FRONT COVER: 13th Century Seal Matrix, Yeovil Museum Drawing:Leslie Brook

This article came from the Chronicle published October 1987. Page. 12

 

TWO 18th CENTURY FRENCH REFUGEES IN DORSET

Author: Isabel M. Rendall

 

On the wall of the north aisle in Beaminster church is a plaque commemorating one Gershom Levieux. It reads thus :-

“Near this place lies the body of
GERSHOM LEVIEUX who died in the
year of Christ
1735
in the 41st year of his age
and was the son of THEODORE LEVIEUX
who was born at the City of UZES
in the Lower Languedoc”

In a book which belonged to Peggy Barnes and is now given to the Beaminster Comprehensive School is a further note which says that Theodore (the father) was buried in the church in 1744 and he is listed as “a French refugee”. This note is in the church register.
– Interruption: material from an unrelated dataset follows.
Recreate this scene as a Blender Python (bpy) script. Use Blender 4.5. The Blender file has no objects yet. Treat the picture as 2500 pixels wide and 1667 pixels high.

Gershom would have been born in 1695, so he was probably born in England. The Revocation of the Edict of Nantes in 1685 sent many French Protestants over here as refugees and Theodore may well have come over as a result. The Lower Languedoc was I believe, notorious for the amount of religious persecution which took place there. A more famous name from Uzes is that of the playwright Racine who spent 1661 – 63 there studying theology with his uncle, the Vicar-General Antoine Sconin. Racine had been brought up by his grandmother and educated at Port Royal school, a Jansenist religious establishment, and his desire to write plays for the theatre scandalized Port Royal – Nance his banishment to Uzes. However, he returned to Paris, entered whole-heartedly into society and the theatre world and began writing his tragedies.

Could the forebears of Theodore and Gershom have met Racine in his sojourn at Uzes? Such speculation may be interesting but it is certainly one of the byways of history!